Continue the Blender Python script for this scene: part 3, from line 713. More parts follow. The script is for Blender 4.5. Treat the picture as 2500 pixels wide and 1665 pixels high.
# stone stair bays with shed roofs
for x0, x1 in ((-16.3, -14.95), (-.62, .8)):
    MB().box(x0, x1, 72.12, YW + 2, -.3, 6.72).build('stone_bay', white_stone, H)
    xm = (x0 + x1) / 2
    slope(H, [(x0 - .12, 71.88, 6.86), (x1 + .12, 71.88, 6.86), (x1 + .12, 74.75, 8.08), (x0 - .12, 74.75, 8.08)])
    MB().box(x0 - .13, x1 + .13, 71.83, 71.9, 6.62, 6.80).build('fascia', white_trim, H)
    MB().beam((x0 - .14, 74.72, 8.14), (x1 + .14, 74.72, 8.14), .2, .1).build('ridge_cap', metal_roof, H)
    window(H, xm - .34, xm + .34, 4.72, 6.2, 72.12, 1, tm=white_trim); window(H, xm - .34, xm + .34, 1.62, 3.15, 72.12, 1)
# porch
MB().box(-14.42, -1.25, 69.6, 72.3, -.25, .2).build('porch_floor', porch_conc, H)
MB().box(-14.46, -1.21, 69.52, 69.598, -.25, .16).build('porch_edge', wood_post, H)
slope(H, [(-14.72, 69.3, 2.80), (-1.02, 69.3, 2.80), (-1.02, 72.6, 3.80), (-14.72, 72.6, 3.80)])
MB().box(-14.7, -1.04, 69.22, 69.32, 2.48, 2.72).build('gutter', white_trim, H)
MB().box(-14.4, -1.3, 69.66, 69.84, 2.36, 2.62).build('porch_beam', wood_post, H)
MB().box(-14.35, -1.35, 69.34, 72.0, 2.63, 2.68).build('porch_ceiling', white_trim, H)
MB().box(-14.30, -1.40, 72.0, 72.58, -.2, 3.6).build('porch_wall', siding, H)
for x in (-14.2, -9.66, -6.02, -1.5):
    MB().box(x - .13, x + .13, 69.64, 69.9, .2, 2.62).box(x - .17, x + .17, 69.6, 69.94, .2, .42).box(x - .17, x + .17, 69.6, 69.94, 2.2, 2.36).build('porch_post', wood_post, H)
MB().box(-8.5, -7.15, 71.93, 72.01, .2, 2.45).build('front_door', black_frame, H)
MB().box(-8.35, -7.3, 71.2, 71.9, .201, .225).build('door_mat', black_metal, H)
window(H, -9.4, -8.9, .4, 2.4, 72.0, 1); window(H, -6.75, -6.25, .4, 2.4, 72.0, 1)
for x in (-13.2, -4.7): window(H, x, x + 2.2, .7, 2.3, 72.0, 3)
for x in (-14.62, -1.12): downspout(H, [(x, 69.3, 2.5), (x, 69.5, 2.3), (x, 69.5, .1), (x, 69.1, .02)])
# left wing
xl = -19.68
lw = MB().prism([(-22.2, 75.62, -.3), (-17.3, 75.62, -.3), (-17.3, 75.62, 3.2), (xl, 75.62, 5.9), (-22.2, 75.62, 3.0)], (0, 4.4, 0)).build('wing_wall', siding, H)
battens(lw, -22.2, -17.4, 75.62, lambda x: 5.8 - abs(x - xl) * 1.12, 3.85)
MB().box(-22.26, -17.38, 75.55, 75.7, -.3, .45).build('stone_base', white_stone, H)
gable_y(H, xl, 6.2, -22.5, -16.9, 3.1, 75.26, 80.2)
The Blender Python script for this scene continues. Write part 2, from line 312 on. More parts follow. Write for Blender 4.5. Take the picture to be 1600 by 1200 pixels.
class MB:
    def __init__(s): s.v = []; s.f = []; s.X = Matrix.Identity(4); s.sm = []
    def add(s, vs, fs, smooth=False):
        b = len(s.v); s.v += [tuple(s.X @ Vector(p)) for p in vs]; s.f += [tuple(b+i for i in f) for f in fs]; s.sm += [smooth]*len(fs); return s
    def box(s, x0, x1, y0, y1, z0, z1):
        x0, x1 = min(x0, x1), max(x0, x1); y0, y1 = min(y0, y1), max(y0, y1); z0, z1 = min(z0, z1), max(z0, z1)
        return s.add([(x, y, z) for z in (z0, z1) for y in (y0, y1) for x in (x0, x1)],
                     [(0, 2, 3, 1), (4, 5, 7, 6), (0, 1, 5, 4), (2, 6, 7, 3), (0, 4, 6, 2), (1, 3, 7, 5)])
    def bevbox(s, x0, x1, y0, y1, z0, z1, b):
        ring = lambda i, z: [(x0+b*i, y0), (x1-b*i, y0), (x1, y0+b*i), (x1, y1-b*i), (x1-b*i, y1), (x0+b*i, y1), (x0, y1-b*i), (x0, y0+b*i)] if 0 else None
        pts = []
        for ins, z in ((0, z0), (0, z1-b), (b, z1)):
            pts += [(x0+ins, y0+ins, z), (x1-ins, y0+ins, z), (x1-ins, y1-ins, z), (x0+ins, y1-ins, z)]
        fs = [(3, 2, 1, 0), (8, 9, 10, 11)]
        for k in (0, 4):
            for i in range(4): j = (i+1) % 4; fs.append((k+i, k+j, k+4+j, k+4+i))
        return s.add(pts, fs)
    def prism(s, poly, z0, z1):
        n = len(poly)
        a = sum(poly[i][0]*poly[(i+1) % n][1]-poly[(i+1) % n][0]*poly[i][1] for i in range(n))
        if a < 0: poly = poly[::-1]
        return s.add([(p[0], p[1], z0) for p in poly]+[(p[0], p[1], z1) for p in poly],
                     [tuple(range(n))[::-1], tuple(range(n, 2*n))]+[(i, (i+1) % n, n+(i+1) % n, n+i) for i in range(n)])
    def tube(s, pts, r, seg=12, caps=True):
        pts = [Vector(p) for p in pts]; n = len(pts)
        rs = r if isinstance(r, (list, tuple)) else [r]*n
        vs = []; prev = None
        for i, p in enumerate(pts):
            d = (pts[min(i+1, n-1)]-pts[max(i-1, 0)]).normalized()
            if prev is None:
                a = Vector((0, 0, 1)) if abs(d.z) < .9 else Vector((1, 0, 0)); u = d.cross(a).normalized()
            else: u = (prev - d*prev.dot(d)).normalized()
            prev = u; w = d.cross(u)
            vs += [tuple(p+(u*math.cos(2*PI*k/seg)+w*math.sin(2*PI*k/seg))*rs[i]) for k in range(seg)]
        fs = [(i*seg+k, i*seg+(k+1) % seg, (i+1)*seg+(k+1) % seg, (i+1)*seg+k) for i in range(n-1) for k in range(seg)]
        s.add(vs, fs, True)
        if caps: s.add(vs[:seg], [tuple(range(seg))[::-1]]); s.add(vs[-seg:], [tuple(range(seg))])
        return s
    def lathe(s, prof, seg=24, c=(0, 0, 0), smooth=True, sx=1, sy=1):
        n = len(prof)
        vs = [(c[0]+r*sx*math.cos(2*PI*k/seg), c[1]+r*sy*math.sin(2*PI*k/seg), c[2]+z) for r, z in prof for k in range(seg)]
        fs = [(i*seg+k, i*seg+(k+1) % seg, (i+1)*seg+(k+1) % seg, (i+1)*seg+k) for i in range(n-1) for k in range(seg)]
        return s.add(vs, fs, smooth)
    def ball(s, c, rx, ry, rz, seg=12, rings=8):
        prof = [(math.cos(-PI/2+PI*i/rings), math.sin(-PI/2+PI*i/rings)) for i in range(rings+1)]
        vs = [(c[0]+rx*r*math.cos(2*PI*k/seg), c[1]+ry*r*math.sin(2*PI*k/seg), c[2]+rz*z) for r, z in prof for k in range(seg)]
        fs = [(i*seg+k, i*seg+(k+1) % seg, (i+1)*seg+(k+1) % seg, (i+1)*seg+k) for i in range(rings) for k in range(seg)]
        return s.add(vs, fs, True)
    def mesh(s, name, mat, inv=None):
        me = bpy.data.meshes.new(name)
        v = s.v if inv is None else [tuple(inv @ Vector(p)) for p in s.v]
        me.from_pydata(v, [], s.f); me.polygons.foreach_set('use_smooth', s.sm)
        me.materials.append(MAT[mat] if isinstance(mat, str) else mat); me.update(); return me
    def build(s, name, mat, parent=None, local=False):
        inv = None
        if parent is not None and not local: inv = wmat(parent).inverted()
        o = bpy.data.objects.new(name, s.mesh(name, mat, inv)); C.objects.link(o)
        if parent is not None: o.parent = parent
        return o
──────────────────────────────
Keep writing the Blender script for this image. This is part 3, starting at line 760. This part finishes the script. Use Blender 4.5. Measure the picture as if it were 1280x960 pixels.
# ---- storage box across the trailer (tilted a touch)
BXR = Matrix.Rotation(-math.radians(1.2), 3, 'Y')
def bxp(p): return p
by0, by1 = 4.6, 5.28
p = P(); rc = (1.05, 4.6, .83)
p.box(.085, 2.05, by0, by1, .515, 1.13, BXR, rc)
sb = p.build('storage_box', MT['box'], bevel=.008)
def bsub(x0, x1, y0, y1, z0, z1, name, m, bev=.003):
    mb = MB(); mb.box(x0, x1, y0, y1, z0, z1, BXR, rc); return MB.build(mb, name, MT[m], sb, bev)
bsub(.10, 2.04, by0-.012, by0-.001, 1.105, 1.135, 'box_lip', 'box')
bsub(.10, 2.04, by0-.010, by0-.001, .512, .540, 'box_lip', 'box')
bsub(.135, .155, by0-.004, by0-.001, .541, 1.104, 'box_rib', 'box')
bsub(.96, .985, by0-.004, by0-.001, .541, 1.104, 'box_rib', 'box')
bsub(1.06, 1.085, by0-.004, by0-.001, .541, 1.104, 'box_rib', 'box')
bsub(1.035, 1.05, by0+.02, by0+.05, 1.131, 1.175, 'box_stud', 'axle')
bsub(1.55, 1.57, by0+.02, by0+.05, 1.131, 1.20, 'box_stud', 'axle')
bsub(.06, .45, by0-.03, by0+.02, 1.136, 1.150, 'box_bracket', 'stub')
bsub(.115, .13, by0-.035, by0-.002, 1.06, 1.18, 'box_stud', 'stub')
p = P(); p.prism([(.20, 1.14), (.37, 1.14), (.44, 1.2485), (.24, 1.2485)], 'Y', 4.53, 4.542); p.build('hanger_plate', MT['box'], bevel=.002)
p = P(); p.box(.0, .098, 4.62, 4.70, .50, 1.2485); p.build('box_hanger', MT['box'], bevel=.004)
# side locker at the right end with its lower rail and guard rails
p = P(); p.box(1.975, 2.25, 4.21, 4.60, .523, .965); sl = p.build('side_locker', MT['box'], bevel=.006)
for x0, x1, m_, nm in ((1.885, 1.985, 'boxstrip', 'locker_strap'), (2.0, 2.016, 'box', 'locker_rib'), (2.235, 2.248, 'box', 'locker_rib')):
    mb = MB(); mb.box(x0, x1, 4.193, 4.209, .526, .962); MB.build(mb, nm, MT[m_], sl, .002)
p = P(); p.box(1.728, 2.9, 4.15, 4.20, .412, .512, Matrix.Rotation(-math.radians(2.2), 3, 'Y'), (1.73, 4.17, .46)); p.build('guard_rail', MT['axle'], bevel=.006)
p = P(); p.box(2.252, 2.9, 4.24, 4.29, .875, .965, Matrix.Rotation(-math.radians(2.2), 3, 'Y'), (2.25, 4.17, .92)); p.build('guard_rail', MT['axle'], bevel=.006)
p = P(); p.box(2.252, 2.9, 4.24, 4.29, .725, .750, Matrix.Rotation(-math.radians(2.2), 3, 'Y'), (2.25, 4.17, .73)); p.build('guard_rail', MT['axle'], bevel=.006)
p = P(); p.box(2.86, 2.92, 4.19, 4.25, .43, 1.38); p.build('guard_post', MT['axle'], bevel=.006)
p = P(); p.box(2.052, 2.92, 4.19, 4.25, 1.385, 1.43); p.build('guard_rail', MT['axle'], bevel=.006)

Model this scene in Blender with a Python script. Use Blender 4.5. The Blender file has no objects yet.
──────────────────────────────
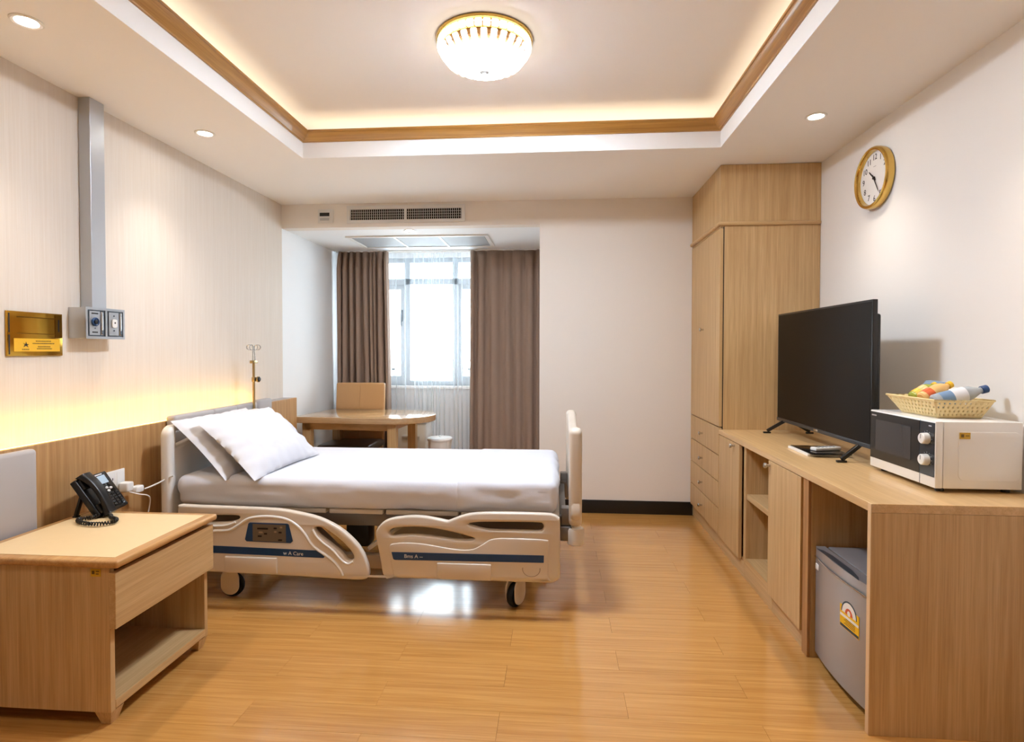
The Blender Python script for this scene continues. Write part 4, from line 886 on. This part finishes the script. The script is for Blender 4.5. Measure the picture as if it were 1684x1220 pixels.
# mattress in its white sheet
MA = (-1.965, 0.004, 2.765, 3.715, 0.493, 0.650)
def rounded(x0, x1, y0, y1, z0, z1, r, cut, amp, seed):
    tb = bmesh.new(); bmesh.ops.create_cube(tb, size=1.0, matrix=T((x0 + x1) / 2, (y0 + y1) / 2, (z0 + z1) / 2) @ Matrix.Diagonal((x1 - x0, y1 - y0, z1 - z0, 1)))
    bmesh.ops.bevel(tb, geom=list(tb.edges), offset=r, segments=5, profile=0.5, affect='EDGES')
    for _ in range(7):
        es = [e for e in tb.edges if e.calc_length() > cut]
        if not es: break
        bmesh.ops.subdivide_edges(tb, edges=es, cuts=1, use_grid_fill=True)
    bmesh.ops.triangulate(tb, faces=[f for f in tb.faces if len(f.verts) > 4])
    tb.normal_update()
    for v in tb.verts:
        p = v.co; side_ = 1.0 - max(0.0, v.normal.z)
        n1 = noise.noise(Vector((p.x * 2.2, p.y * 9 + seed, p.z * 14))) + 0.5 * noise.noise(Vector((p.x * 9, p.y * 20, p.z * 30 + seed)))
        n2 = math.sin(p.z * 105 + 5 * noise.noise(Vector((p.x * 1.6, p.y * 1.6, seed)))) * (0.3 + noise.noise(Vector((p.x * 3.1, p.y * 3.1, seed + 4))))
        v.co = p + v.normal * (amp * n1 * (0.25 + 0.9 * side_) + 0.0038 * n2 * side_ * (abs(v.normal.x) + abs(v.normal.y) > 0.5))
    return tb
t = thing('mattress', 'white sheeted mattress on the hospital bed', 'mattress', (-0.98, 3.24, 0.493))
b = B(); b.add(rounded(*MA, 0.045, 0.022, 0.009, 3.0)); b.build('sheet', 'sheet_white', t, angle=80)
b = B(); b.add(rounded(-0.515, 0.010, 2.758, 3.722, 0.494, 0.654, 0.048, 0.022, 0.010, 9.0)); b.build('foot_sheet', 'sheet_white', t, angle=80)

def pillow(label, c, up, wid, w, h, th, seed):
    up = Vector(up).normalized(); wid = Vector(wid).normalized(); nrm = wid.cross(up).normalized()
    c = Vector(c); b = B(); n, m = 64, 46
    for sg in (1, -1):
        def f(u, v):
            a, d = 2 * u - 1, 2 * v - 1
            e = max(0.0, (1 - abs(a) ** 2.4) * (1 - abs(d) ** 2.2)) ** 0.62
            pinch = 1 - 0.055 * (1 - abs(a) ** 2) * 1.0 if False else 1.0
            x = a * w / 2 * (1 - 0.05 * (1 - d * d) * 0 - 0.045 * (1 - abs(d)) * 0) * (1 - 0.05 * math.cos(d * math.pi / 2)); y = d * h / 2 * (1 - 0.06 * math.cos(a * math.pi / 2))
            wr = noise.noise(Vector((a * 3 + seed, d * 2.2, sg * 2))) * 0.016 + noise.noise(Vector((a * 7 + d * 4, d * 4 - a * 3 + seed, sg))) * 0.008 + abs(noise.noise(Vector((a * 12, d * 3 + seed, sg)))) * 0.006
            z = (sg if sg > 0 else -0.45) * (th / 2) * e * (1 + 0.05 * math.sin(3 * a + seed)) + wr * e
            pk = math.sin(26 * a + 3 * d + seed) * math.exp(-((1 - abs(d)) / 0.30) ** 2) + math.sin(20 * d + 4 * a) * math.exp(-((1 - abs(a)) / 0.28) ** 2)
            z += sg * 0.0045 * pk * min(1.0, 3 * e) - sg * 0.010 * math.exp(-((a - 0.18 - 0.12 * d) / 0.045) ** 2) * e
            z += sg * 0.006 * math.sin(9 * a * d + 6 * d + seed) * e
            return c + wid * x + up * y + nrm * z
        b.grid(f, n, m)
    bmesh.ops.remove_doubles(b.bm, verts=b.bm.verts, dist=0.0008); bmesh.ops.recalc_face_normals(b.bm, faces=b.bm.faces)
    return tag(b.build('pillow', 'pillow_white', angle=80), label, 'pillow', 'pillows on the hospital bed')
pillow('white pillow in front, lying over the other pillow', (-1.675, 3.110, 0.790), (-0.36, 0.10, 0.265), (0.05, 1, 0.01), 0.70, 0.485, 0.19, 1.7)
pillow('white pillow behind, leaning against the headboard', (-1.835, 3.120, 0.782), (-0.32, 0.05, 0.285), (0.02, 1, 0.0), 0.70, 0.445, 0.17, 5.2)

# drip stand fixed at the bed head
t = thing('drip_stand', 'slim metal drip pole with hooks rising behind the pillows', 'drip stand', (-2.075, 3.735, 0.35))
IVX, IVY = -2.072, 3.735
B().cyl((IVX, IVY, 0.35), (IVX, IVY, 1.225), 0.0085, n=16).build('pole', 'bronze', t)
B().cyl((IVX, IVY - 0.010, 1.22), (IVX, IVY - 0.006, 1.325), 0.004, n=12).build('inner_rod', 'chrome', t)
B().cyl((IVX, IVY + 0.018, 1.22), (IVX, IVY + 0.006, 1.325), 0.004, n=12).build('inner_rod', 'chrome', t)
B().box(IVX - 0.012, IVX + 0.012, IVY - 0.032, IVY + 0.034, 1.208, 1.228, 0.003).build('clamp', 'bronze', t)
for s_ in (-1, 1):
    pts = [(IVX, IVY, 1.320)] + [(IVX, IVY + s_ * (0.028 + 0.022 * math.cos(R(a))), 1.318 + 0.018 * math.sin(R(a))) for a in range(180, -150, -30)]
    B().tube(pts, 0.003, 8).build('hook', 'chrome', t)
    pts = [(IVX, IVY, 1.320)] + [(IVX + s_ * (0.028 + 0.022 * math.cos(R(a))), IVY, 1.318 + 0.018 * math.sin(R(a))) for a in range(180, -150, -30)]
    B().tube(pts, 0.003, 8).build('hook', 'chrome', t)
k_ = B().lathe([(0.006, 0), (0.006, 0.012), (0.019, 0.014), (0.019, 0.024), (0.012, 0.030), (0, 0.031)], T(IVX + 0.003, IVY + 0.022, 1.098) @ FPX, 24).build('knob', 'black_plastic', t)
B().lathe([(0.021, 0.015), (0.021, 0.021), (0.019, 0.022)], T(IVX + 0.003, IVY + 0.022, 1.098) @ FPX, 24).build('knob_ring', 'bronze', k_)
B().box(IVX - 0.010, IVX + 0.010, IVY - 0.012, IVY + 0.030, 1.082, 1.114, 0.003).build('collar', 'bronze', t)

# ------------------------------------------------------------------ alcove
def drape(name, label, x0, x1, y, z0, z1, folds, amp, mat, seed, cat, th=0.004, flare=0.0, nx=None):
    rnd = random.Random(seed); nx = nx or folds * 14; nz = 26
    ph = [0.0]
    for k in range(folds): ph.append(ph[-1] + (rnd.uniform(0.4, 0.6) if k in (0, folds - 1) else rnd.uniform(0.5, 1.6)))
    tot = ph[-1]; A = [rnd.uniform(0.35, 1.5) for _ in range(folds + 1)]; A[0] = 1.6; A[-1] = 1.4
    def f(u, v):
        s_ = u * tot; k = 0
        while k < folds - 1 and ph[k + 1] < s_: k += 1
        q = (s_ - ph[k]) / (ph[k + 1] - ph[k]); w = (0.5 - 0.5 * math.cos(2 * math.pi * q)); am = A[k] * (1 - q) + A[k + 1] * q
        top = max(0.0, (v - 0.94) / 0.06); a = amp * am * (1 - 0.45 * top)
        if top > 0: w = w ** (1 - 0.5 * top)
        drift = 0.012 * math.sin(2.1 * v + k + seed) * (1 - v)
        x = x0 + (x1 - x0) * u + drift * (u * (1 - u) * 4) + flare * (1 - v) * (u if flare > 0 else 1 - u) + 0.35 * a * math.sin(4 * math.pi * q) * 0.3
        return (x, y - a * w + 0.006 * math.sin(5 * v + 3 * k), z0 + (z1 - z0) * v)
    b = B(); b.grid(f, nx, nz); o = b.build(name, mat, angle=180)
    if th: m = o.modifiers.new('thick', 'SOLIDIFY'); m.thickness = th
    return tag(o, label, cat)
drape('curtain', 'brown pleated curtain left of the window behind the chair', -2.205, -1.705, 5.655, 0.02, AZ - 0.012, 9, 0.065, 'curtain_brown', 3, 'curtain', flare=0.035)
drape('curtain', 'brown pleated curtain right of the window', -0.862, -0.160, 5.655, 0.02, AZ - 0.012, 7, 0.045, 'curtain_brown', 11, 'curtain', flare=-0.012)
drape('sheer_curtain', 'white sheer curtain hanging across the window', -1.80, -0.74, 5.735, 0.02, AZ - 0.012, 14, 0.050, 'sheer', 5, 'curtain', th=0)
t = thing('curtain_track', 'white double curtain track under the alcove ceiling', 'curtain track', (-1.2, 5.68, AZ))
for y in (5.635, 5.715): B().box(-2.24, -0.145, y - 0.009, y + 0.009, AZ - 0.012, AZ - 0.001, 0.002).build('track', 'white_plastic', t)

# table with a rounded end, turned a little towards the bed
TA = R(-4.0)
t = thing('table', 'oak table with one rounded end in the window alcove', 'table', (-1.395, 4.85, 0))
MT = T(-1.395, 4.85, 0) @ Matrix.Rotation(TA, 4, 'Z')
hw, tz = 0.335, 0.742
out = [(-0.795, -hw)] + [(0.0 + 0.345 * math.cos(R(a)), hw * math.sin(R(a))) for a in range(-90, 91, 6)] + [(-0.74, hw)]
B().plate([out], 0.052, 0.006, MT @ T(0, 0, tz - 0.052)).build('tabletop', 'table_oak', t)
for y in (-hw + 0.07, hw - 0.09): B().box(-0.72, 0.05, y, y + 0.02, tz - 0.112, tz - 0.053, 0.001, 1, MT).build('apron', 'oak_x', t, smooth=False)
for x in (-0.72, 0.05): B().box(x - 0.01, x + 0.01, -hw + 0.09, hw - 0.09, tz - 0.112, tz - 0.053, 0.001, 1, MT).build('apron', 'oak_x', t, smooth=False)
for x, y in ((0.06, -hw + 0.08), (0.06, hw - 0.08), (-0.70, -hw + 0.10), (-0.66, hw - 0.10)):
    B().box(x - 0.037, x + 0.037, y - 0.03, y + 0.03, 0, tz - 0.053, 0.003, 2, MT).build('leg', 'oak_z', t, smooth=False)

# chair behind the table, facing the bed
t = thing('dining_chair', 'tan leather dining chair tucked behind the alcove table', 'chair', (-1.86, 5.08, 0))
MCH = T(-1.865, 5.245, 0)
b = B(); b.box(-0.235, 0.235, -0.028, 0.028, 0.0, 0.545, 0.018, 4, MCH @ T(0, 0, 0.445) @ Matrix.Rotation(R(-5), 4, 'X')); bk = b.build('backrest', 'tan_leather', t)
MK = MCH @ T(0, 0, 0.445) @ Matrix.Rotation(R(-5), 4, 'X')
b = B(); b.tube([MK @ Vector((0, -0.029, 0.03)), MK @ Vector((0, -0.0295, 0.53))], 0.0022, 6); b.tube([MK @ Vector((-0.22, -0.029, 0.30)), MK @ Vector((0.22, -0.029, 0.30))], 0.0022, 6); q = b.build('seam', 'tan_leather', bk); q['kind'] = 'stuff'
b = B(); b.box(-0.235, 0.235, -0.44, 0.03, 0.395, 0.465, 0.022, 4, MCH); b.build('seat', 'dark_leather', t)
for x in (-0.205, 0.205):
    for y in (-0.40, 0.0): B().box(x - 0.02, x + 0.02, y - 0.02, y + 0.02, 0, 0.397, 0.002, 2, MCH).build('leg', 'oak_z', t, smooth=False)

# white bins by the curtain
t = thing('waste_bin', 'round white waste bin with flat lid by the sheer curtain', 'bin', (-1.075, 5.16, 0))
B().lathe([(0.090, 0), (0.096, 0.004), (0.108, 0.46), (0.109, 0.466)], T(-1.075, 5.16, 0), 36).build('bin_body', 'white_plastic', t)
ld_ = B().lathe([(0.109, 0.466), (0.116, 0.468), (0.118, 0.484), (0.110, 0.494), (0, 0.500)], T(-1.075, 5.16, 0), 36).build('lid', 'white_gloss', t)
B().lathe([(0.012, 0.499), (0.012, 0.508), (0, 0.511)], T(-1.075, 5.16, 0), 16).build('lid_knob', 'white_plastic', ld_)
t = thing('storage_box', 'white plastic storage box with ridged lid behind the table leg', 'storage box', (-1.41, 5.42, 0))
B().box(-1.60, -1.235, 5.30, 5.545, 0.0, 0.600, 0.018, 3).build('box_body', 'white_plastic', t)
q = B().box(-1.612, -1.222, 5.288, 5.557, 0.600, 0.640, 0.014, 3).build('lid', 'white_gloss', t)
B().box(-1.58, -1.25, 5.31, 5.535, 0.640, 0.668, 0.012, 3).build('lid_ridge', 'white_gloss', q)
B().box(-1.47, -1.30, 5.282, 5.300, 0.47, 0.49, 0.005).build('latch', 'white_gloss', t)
──────────────────────────────
TASK DIRECTIONS:
Read the data above. Pull out each line in which the string "pixels" appears.

CORRECT RESULT:
Continue the Blender Python script for this scene: part 3, from line 713. More parts follow. The script is for Blender 4.5. Treat the picture as 2500 pixels wide and 1665 pixels high.
The Blender Python script for this scene continues. Write part 2, from line 312 on. More parts follow. Write for Blender 4.5. Take the picture to be 1600 by 1200 pixels.
Keep writing the Blender script for this image. This is part 3, starting at line 760. This part finishes the script. Use Blender 4.5. Measure the picture as if it were 1280x960 pixels.
The Blender Python script for this scene continues. Write part 4, from line 886 on. This part finishes the script. The script is for Blender 4.5. Measure the picture as if it were 1684x1220 pixels.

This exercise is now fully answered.